● Goal of the exercise
Determine the number of lines in the data that include the word "Blender", and write only that number.

● Material supplied
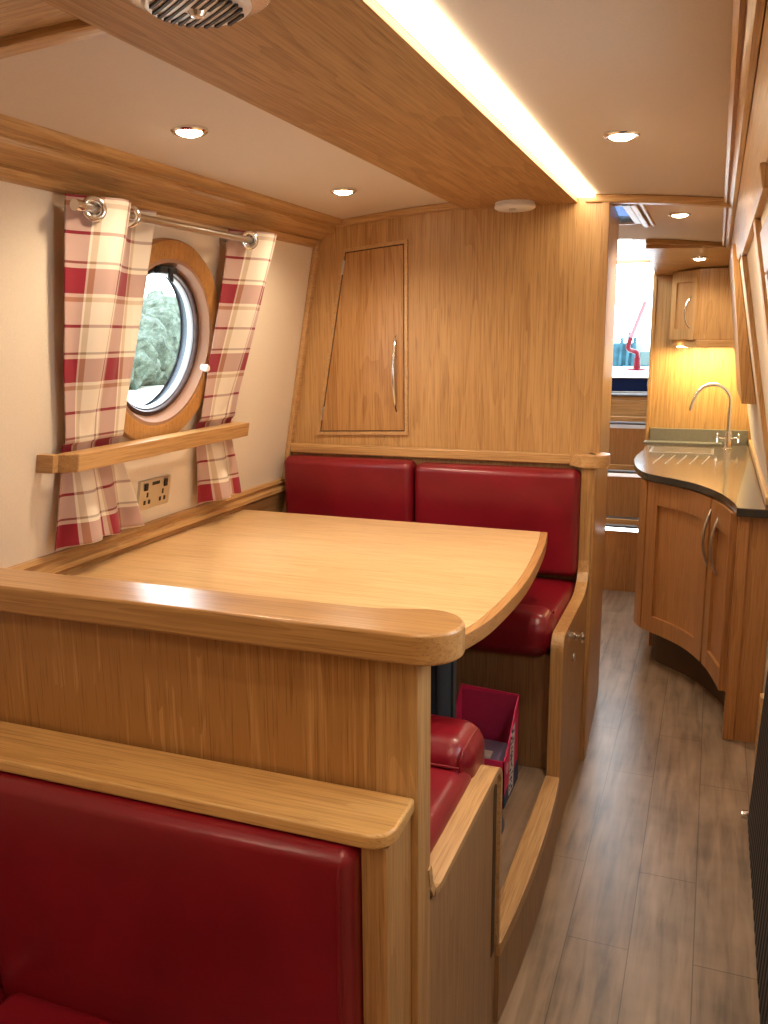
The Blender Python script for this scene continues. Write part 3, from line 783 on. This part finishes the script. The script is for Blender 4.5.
# slanted top: the aisle side is cut lower towards the viewer
def wallp(bm, pts, nrm_axis, a, b): prism(bm, pts, nrm_axis, a, b)
wallp(bm, [(by0, bz0), (by1, bz0), (by1, bz1), (by1 - .03, bz1 - .02), (by0 + .03, .34), (by0, .335)], 0, bx1 - t_, bx1)
prism(bm, [(bx0, bz0), (bx1, bz0), (bx1, bz1), (bx0, bz1 + .01)], 1, by1 - t_, by1)
prism(bm, [(bx0, bz0), (bx1, bz0), (bx1, .335), (bx0, .335)], 1, by0, by0 + t_)
wallp(bm, [(by0, bz0), (by1, bz0), (by1, bz1 + .01), (by0, .335)], 0, bx0, bx0 + t_)
box(bm, bx0, bx1, by0, by1, bz0, bz0 + t_)
obj('shell', bm, CARD, bx)
bm = BM(); box(bm, bx0 + .005, bx1 - .005, by1 - t_ - .002, by1 - t_ - .0005, bz0, bz1 - .004); obj('inner_liner', bm, CARDI, bx)
bm = BM(); prism(bm, [(by0 + .0, bz0), (by1, bz0), (by1, bz0 + .07), (by0, bz0 + .035)], 0, bx1, bx1 + .0012); obj('blue_base_print', bm, PRINTB, bx, label='navy printed base band')
bm = BM(); prism(bm, [(by0 + .055, bz0 + .01), (by0 + .115, bz0 + .01), (by0 + .125, .40), (by0 + .075, .385)], 0, bx1 + .0012, bx1 + .002); obj('label_band', bm, PRINTW, bx, label='pale label band')
bm = BM()
random.seed(5)
for k in range(12):   # upright run of letter-like marks, too small in the photograph to read
    z = bz0 + .018 + k * .0155; y = by0 + .062 + .0008 * k
    for s in range(3):
        yy = y + random.choice((0, .012, .024)); box(bm, bx1 + .002, bx1 + .0028, yy, yy + random.choice((.008, .016)), z + s * .003, z + s * .003 + random.choice((.003, .006)))
obj('lettering', bm, PRINTB, bx, label='dark navy lettering')
bm = BM(); prism(bm, arc(by0 + .035, .30, .017, 0, 360, 20)[:-1], 0, bx1 + .0008, bx1 + .0016); obj('round_print', bm, plain('pink_print', (.75, .35, .45), .5), bx)
pk = thing('packet', (-.57, 2.30, .22), 'grey violet packet lying inside the red carton', 'packet')
bm = BM(); pad(bm, -.645, -.50, 2.215, 2.365, ZF + .010, .315, .015, (0, 0, .01), 5); obj('pouch', bm, PACK, pk)
bm = BM(); box(bm, -.60, -.53, 2.23, 2.27, .322, .328); obj('paper_slip', bev(bm, .001), WHITE, pk)

# ------------------------------------------------------------------ lamps
def downlight(name, x, y, label, z=None, power=15.0, r=.030):
    z = ZC(x) if z is None else z
    root = thing(name, (x, y, z), label, 'ceiling lamp', 'recessed ceiling lamps')
    bm = BM(); lathe(bm, [(r - .006, -.001), (r - .004, -.006), (r + .006, -.007), (r + .010, -.003), (r + .010, .003), (r - .006, .003)], (x, y, z), (0, 0, 1), 32, caps=False)
    obj('rim', bm, CHROME, root)
    bm = BM(); lathe(bm, [(0, -.014), (r * .5, -.0125), (r * .8, -.009), (r + .001, -.004), (r + .001, .002), (0, .002)], (x, y, z), (0, 0, 1), 28); obj('lens', bm, LENS, root)
    l = bpy.data.lights.new('lamp_beam', 'SPOT'); l.energy = power; l.color = (1, .80, .58); l.spot_size = math.radians(150); l.spot_blend = .8; l.shadow_soft_size = .03
    o = bpy.data.objects.new('lamp_beam', l); C.objects.link(o); o.parent = root; o.location = (0, 0, -.022)
    return root
downlight('ceiling_lamp', -1.078, 1.69, 'recessed ceiling lamp above the near half of the table')
downlight('ceiling_lamp', -1.080, 2.52, 'recessed ceiling lamp above the far bench by the cupboard')
downlight('ceiling_lamp', -.226, 2.096, 'recessed ceiling lamp over the aisle beside the LED strip')
downlight('ceiling_lamp', -.155, 3.445, 'recessed ceiling lamp in the kitchen ceiling')
downlight('ceiling_lamp', -.106, 4.66, 'recessed lamp in the oak soffit over the wall cupboard', 1.872, 6.0, .030)
for (x, y) in ((-1.078, .30), (-.226, .75), (-.226, -.6), (-1.078, -.9)):
    downlight('ceiling_lamp', x, y, 'recessed ceiling lamp over the saloon behind the viewer', None, 7)

downlight('ceiling_lamp', -.95, 4.0, 'added unseen ceiling lamp brightening the kitchen from behind the bulkhead', None, 16)  # extra lamp out of view, added to brighten the kitchen
# mushroom vent
vt = thing('ceiling_vent', (-.632, 1.022, 1.926), 'round chrome ceiling vent with slotted grille under the oak panel', 'vent')
vx, vy, vz = -.632, 1.022, 1.926
bm = BM(); lathe(bm, [(0, 0), (.092, 0), (.094, -.004), (.088, -.009), (.066, -.012), (.060, -.014), (0, -.014)], (vx, vy, vz), (0, 0, 1), 64); obj('flange', bm, plain('polished_nickel', (.82, .82, .82), .22, .8), vt)
bm = BM(); lathe(bm, [(.066, -.012), (.068, -.018), (.063, -.023), (.040, -.026), (0, -.027), ], (vx, vy, vz), (0, 0, 1), 64); obj('grille', bm, plain('satin_nickel', (.74, .72, .70), .4, .55), vt)
bm = BM()
for k in range(-5, 6):
    s = k * .0105; hl = math.sqrt(max(0, .056 ** 2 - s ** 2))
    for (a, b) in (((-hl, -.010), (.010, hl)) if abs(k) < 2 else ((-hl, hl),)):
        d = Vector((.83, -.56)); n_ = Vector((.56, .83))
        p0 = Vector((vx, vy)) + d * a + n_ * s; p1 = Vector((vx, vy)) + d * b + n_ * s
        w = n_ * .0022
        pts = [p0 - w, p1 - w, p1 + w, p0 + w]
        prism(bm, [tuple(p) for p in pts], 2, vz - .0275, vz - .022)
obj('slots', bm, BLACK, vt)
bm = BM(); lathe(bm, [(0, -.033), (.008, -.032), (.012, -.026), (0, -.024)], (vx, vy, vz), (0, 0, 1), 20); obj('centre_boss', bm, CHROME, vt)

sa = thing('smoke_alarm', (-.640, 2.90, 1.926), 'round white smoke alarm under the oak panel by the bulkhead', 'smoke alarm')
bm = BM(); lathe(bm, [(0, 0), (.062, 0), (.064, -.003), (.064, -.007), (.058, -.008), (.058, -.010), (.066, -.011), (.066, -.018), (.056, -.024), (.03, -.026), (0, -.026)], (-.640, 2.90, 1.926), (0, 0, 1), 48); obj('casing', bm, WHITE, sa)
bm = BM(); lathe(bm, [(0, -.024), (.012, -.024), (.012, -.028), (0, -.029)], (-.640, 2.865, 1.926), (0, 0, 1), 20); obj('test_button', bm, plain('grey_button', (.5, .48, .45), .5), sa)

# ------------------------------------------------------------------ kitchen base cabinet
kc = thing('kitchen_cabinet', (-.05, 4.0, 0), 'curved wooden kitchen cabinet with two doors under the sink worktop', 'cabinet')
face = spline([(-.272, 4.075, 0), (-.232, 3.995, 0), (-.115, 3.88, 0), (-.028, 3.765, 0), (.046, 3.60, 0), (.092, 3.42, 0), (.108, 3.33, 0)], 10)
NF = len(face) - 1
def strip(bm, i0, i1, z0, z1, off0, off1):
    """a band of the curved front from face index i0..i1, between two outward offsets"""
    def o(i, off):
        a = face[max(0, i - 1)]; b = face[min(NF, i + 1)]; d = (b - a).normalized(); n = Vector((-d.y * -1, -d.x, 0))
        n = Vector((d.y, -d.x, 0))
        return face[i] + n * off
    inn = [o(i, off0) for i in range(i0, i1 + 1)]; out = [o(i, off1) for i in range(i0, i1 + 1)]
    prism(bm, [(p.x, p.y) for p in inn] + [(p.x, p.y) for p in out[::-1]], 2, z0, z1)
def idx(x):
    return min(range(NF + 1), key=lambda i: abs(face[i].x - x))
ZB, ZT = .175, .868
bm = BM(); strip(bm, 0, NF, ZB, ZT, -.03, 0)
prism(bm, [(face[0].x, face[0].y), (face[0].x, YS - .004), (face[0].x + .03, YS - .004), (face[0].x + .03, face[0].y)], 2, ZB, ZT)
obj('carcass', bm, OKIT, kc)
bm = BM(); strip(bm, 2, NF, 0, ZB, -.12, -.075); obj('kickboard', bm, plain('dark_kick', (.07, .035, .015), .6), kc)
bm = BM(); box(bm, face[0].x + .05, face[0].x + .07, 4.25, YS - .004, 0, ZB); obj('side_kickboard', bm, OKIT, kc)
ia, ib, ic, id_ = 0, idx(-.232), idx(.040), idx(.106)
bm = BM(); strip(bm, ia, ib - 1, ZB, ZT - .005, 0, .018); obj('left_stile', bev(bm, .002), OKIT, kc)
def door(i0, i1, hz, hi, outv):
    bm = BM(); strip(bm, i0 + 1, i1 - 1, ZB + .07, ZT - .10, .001, .008); d = obj('door', bm, oak('kit_panel', 2, (.50, .24, .085), (.36, .155, .048), .36, .12, .9), kc)
    w = max(2, int(round((i1 - i0) * .13)))
    bm = BM(); strip(bm, i0, i0 + w, ZB, ZT - .005, 0, .020); strip(bm, i1 - w, i1, ZB, ZT - .005, 0, .020); strip(bm, i0 + w, i1 - w, ZB, ZB + .075, 0, .0195); strip(bm, i0 + w, i1 - w, ZT - .105, ZT - .005, 0, .0195)
    obj('door_frame', bm, OKIT, d)
    p = face[hi]
    bm = BM(); bow(bm, (p.x, p.y - .018, hz[0]), (p.x, p.y - .018, hz[1]), outv, .040, .0055); obj('bow_handle', bm, STEEL, d, label='curved brushed steel handle')
door(ib, ic - 1, (.575, .825), ic - 2, (-.75, -.66, 0))
door(ic, id_, (.57, .82), ic + 3, (-.75, -.66, 0))
bm = BM(); box(bm, .112, .152, 3.288, 3.335, 0, ZT); obj('front_post', bev(bm, .006, 3), OKIT, kc)
bm = BM(); box(bm, .152, .238, 3.300, 3.320, 0, ZT); obj('end_panel', bm, OKIT, kc)
bm = BM(); box(bm, -.284, -.2725, 4.10, 4.14, .70, .855); obj('edge_strip', bev(bm, .003), WHITE, kc, label='white edge strip')  # plain white strip at the left end of the cabinet

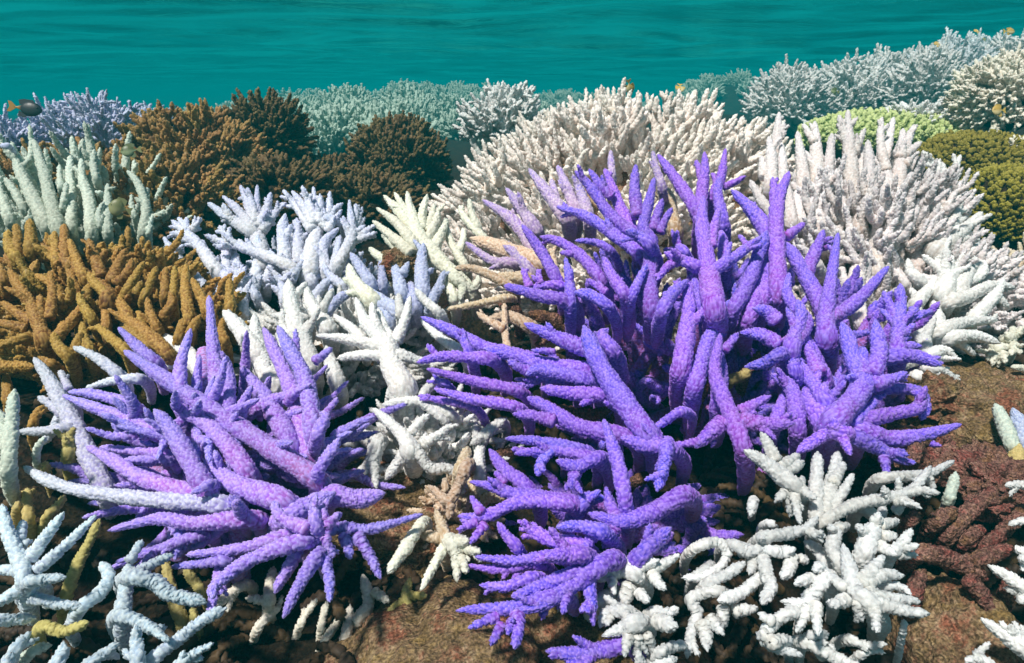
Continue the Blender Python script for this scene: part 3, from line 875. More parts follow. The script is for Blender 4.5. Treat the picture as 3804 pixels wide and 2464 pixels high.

● Written reply
2